Quel est l’état du marché et les opportunités de travail pour vous en Égypte ?
HK : Depuis mes débuts, et même encore aujourd’hui, j’ai pas mal d’opportunités car la demande pour des nouvelles têtes est toujours présente dans le milieu. C’est super de ce point de vue d’être encore dans la case "jeune directrice de la photo", mais je pense maintenant à l’étape supérieure, où vous commencez à vous projeter dans une filmographie ou des projets plus établis. Je compte surtout profiter pour le moment de ce temps pour accumuler l’expérience et développer mes projets personnels. La seule chose vraiment compliquée, c’est de rentrer dans le milieu du cinéma. Trop peu de producteurs osent investir sur les jeunes talents qui n’ont pas déjà dans leur bande démo ce qu’ils recherchent. Sans même évoquer la difficulté de trouver des gens qui croient en vous et qui sont prêts à vous aider à développer vos propres scénarios.

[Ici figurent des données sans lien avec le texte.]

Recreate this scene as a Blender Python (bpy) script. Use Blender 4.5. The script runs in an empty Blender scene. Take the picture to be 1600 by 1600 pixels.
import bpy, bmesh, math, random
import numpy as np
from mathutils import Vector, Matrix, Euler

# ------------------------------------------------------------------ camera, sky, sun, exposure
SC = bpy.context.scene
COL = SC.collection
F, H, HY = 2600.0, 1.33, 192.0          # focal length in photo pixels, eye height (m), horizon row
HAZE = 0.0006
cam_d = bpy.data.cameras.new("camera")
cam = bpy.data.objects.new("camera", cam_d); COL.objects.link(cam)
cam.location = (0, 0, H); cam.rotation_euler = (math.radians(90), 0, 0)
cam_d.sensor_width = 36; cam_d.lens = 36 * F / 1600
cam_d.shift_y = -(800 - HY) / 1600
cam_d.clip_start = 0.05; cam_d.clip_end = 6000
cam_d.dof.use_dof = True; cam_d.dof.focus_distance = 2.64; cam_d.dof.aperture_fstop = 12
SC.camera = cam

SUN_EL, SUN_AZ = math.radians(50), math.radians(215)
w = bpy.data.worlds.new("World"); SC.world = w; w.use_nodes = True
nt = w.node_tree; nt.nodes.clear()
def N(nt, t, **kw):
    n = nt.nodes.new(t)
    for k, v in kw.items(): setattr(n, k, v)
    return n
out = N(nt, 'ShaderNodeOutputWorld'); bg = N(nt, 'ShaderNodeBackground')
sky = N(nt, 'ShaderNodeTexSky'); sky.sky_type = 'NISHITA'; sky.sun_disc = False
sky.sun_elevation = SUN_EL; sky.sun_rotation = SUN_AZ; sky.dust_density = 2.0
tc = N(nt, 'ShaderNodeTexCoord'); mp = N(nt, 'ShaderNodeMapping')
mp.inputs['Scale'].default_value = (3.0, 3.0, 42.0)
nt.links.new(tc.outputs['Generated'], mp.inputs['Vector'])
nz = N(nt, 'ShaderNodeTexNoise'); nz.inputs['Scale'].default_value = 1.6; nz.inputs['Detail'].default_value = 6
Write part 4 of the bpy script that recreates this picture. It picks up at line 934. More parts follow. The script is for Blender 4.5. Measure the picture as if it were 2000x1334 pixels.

Et le fait d’être une directrice de la photographie au Moyen-Orient ?
HK : C’est toujours un challenge. Mais beaucoup moins qu’à l’époque de mes débuts, et je ne parle même pas des années dans le passé ! Je me souviens très bien que lors de mes études on m’a souvent demandé : « Mais pourquoi veux-tu devenir directrice de la photo ? C’est un boulot très dur pour les filles, tu vas déguster ! Tu devrais plutôt faire du montage ». Et puis, lors de l’un de mes premiers tournages professionnels en tant qu’assistante opératrice, je me souviens encore du cadreur qui m’accueille en me demandant : « T’est venue vraiment faire le point... ou plutôt pour que je te filme ? ». C’était il y a neuf ans, et je m’en souviens encore comme aujourd’hui ! Ce sont quelques exemples de comportements auxquels les femmes sont confrontées sur les plateaux, que ce soit au Moyen-Orient ou même je pense n’importe où dans le monde. Heureusement, au fur et à mesure que les anciennes générations passent le relais, le fossé entre les genres au cinéma se réduit. J’espère sincèrement que dans le futur, notamment en Égypte, on sera de plus en plus nombreuses à faire le boulot. Et faire honneur à Nancy Abdelfattah, qui a été pour moi un grand exemple en tant que première grande directrice de la photo dans notre pays.